## EXERCISE BRIEF:
Write out all the material exactly. Leave nothing out.

──────── GIVEN DATA

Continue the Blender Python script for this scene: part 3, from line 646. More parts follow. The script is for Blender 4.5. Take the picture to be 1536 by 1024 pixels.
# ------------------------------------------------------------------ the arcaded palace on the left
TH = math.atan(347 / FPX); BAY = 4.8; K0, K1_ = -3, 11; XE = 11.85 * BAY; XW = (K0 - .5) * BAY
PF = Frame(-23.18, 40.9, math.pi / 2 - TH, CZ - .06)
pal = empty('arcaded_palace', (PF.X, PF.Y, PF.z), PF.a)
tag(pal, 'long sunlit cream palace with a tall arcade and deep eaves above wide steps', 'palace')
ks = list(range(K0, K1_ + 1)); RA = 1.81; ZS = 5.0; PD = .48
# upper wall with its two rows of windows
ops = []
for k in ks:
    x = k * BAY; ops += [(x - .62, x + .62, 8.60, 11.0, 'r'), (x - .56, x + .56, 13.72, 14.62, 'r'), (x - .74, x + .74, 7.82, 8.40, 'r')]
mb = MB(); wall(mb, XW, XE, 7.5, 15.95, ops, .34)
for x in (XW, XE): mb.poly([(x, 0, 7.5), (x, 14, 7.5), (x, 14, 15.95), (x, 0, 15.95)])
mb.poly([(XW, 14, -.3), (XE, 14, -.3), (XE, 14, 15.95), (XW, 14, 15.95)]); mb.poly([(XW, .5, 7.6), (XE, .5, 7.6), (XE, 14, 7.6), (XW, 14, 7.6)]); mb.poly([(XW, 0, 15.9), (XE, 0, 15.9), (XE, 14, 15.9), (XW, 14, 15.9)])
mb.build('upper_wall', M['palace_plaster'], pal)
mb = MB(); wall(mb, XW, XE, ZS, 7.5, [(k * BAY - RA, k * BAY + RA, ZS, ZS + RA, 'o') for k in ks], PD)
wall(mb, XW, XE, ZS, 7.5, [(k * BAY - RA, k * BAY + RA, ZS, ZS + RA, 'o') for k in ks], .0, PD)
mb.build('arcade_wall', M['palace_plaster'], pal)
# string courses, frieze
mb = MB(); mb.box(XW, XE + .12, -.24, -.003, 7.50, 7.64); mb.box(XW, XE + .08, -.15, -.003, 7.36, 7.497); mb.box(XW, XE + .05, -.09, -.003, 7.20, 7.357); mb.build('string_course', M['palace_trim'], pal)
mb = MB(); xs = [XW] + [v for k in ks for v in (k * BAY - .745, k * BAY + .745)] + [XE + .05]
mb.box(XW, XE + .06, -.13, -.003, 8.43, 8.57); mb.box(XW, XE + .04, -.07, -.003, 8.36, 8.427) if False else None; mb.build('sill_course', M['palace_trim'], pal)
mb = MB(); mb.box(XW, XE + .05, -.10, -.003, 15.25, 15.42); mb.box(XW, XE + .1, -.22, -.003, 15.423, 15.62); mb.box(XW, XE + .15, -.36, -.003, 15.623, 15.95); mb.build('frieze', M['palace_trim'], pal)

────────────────

## RESULT:
Continue the Blender Python script for this scene: part 3, from line 646. More parts follow. The script is for Blender 4.5. Take the picture to be 1536 by 1024 pixels.
# ------------------------------------------------------------------ the arcaded palace on the left
TH = math.atan(347 / FPX); BAY = 4.8; K0, K1_ = -3, 11; XE = 11.85 * BAY; XW = (K0 - .5) * BAY
PF = Frame(-23.18, 40.9, math.pi / 2 - TH, CZ - .06)
pal = empty('arcaded_palace', (PF.X, PF.Y, PF.z), PF.a)
tag(pal, 'long sunlit cream palace with a tall arcade and deep eaves above wide steps', 'palace')
ks = list(range(K0, K1_ + 1)); RA = 1.81; ZS = 5.0; PD = .48
# upper wall with its two rows of windows
ops = []
for k in ks:
    x = k * BAY; ops += [(x - .62, x + .62, 8.60, 11.0, 'r'), (x - .56, x + .56, 13.72, 14.62, 'r'), (x - .74, x + .74, 7.82, 8.40, 'r')]
mb = MB(); wall(mb, XW, XE, 7.5, 15.95, ops, .34)
for x in (XW, XE): mb.poly([(x, 0, 7.5), (x, 14, 7.5), (x, 14, 15.95), (x, 0, 15.95)])
mb.poly([(XW, 14, -.3), (XE, 14, -.3), (XE, 14, 15.95), (XW, 14, 15.95)]); mb.poly([(XW, .5, 7.6), (XE, .5, 7.6), (XE, 14, 7.6), (XW, 14, 7.6)]); mb.poly([(XW, 0, 15.9), (XE, 0, 15.9), (XE, 14, 15.9), (XW, 14, 15.9)])
mb.build('upper_wall', M['palace_plaster'], pal)
mb = MB(); wall(mb, XW, XE, ZS, 7.5, [(k * BAY - RA, k * BAY + RA, ZS, ZS + RA, 'o') for k in ks], PD)
wall(mb, XW, XE, ZS, 7.5, [(k * BAY - RA, k * BAY + RA, ZS, ZS + RA, 'o') for k in ks], .0, PD)
mb.build('arcade_wall', M['palace_plaster'], pal)
# string courses, frieze
mb = MB(); mb.box(XW, XE + .12, -.24, -.003, 7.50, 7.64); mb.box(XW, XE + .08, -.15, -.003, 7.36, 7.497); mb.box(XW, XE + .05, -.09, -.003, 7.20, 7.357); mb.build('string_course', M['palace_trim'], pal)
mb = MB(); xs = [XW] + [v for k in ks for v in (k * BAY - .745, k * BAY + .745)] + [XE + .05]
mb.box(XW, XE + .06, -.13, -.003, 8.43, 8.57); mb.box(XW, XE + .04, -.07, -.003, 8.36, 8.427) if False else None; mb.build('sill_course', M['palace_trim'], pal)
mb = MB(); mb.box(XW, XE + .05, -.10, -.003, 15.25, 15.42); mb.box(XW, XE + .1, -.22, -.003, 15.423, 15.62); mb.box(XW, XE + .15, -.36, -.003, 15.623, 15.95); mb.build('frieze', M['palace_trim'], pal)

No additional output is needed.